Boren met Bijl

Nieuws

Episode 5: dansende petrologen

Tjonge, de laatste weken waren wel goed heftig, zeg. Mooi heftig, dat wel. Op de boorplek in het Transkei Basin (dus naast het Agulhas Plateau) hebben we een hele tijd geboord, tot bijna een kilometer in de oceaanbodem. Met de 4600 meter waterdiepte hing er dus een totaal van 5600 meter pijpleiding aan de boot! Dat is wel echt fors veel. Geen record, maar wel richting de limiet. De onderste 600 meter van de oceaanbodemmodder die we daar hebben aangeboord bestond uit organisch-rijke klei, en dus moest ik vol aan de bak met het analyseren van de organische microfossielen. Ik heb meer dan een week lang extra lang gewerkt om een beetje bij te blijven met de boorkernen die omhoog kwamen. Het was geweldig. Prachtig materiaal om na de expeditie vervolgonderzoek op te doen. Maar na die ruime week was ik echt naar z’n grootje, om het maar eens plat te zeggen, door slaapgebrek en spierpijn. Ik heb een aantal goede nachten geslapen en dan kan je er wonderwel weer goed tegenaan. De afgelopen dagen hebben we heel hard gewerkt om de rapporten van die boorplek te schrijven, figuren te maken en tabellen op te stellen, en hebben we veel overleg gepleegd met de labgroepen om de bevindingen te delen.

Rapporten schrijven kan je natuurlijk ook in het zonnetje

Maar toen wachtte al snel de volgende en tevens laatste boorplek, terug op het Agulhas Plateau. We hebben daar maar kort kunnen boren, want er was bijzonder slecht weer op komst. Maar, de boorkernen die we hebben kunnen nemen brachten ons wel in het basement! We hebben daarmee voor het eerst een goed vers stukje van het vulkanisch gesteente van het Agulhas Plateau kunnen bemachtigen. Dat kan na de expeditie worden gedateerd, waardoor we weten hoe oud het vulkanisme op het Agulhas Plateau was, en dat was toch een van de belangrijkste doelen van de trip. En wat doet dat met de “ignenous pretologists”? Die stonden letterlijk te dansen rond de kerntafel: “oh, look a this!” “and see, this is great!” “and we even have so and so!” als kinderen in de Efteling. Mooi om te zien. Daarover gesproken, de “micropaleontologists” kunnen er ook wat van. Als je op een werkdag stiekem in het microscopenlab binnenschuifelt hoor je ze zachtjes door hun microscoop tegen hun microfossielen praten: “hallo, wie ben jij?” “Oei, wat is er met jou gebeurd?” “hee jou heb ik nog nooit gezien!”. Noem het vakdeformatie, ik beschrijf het als opperste concentratie.

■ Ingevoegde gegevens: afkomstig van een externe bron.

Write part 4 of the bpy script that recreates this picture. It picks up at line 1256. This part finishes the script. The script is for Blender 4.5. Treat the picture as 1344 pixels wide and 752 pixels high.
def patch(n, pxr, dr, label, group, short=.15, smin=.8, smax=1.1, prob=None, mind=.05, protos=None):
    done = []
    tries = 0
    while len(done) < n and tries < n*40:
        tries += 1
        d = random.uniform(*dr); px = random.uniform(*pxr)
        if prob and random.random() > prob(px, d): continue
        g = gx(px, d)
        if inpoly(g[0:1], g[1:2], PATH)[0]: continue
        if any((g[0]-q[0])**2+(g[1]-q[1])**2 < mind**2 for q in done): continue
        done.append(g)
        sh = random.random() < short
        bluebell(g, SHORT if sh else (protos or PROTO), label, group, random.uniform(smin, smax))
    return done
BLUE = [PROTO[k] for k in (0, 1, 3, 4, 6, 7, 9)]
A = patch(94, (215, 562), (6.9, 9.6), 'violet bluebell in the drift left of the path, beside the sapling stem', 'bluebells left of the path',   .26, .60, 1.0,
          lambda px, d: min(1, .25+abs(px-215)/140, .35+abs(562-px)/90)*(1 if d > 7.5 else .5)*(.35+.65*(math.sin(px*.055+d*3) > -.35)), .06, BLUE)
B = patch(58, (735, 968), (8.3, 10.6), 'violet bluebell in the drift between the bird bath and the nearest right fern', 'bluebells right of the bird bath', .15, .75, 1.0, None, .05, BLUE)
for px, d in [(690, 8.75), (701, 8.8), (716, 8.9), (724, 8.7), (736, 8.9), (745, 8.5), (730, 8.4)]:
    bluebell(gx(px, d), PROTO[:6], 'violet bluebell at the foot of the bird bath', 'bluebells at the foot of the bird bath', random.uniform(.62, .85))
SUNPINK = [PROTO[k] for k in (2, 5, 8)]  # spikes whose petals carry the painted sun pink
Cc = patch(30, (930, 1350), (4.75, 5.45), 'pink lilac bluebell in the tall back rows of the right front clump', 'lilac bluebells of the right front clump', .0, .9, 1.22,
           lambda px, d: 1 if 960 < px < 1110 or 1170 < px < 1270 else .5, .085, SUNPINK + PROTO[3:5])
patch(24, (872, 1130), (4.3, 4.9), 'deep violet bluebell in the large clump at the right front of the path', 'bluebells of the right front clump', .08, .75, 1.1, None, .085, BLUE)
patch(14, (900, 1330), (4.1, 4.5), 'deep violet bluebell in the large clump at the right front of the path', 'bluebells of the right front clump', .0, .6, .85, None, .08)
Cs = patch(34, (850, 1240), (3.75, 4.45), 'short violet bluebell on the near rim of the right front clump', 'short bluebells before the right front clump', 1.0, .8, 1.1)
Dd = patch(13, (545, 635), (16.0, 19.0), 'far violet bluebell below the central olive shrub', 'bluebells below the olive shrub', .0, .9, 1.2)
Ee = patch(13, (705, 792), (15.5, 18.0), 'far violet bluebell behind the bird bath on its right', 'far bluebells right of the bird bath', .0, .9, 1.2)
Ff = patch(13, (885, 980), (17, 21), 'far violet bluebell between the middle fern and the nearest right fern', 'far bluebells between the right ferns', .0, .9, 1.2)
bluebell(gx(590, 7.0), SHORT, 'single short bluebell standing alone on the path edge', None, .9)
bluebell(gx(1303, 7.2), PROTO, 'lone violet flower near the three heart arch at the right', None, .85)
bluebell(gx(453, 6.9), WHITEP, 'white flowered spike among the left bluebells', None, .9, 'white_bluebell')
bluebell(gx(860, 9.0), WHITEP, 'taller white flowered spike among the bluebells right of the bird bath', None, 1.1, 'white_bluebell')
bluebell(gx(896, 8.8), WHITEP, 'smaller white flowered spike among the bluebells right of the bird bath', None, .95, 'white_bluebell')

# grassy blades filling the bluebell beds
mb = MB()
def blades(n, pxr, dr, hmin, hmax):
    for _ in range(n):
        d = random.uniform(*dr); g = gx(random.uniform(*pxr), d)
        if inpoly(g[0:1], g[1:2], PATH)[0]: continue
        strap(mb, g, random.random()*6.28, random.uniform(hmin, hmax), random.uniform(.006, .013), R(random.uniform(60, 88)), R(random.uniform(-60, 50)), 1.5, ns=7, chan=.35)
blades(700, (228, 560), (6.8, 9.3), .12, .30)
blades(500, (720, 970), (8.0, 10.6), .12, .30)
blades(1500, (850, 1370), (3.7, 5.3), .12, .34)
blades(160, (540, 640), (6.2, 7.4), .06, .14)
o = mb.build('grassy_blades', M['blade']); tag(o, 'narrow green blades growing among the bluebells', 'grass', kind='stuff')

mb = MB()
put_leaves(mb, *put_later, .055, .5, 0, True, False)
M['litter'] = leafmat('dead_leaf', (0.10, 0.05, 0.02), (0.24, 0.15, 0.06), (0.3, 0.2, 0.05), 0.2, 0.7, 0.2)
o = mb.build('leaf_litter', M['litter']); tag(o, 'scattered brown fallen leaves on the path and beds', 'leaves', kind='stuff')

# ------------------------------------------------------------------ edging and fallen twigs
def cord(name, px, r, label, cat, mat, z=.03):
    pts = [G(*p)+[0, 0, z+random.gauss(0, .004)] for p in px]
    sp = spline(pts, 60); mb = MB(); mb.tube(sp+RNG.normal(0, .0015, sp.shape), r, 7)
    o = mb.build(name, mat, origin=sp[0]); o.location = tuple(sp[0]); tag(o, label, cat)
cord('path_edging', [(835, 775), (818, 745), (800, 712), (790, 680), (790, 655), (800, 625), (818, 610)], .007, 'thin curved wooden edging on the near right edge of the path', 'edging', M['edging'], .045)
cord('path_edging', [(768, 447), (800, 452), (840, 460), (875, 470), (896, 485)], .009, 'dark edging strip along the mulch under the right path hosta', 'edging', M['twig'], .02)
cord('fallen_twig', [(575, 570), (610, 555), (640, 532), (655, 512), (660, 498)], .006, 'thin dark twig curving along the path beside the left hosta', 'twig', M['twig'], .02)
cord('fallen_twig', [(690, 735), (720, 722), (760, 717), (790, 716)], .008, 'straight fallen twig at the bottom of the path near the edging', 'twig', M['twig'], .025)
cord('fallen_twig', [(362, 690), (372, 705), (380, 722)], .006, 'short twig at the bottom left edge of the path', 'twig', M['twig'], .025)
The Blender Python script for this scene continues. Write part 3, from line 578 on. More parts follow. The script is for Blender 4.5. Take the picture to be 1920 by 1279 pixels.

Die concentratie zakt weg wanneer je 2.5 dag moet wachten met boren omdat er een storm langsraast. Dan is iedereen moe, en is het belangrijk om de sfeer erin te houden. Met een grappig muziekje bijvoorbeeld. Gelukkig hebben we in alle labs de mogelijkheid om eigen muziek op te zetten, en dan hoor je de mafste dingen langskomen, omdat we natuurlijk zo’n divers gezelschap zijn. Dus Duitste slagers, Nederlandse hiphop, Engelse metal, Zuid-Afrikaanse volks- en Amerikaanse Disneyfilmmuziek, alles komt langs.

Op het moment van schrijven gaat de storm liggen en stomen wij terug naar de laatste boorplek, want we willen nog wel ietsjepietsje meer basement mee naar huis. Hopelijk kunnen we de igenous petrologists dan weer zien dansen rond de core table.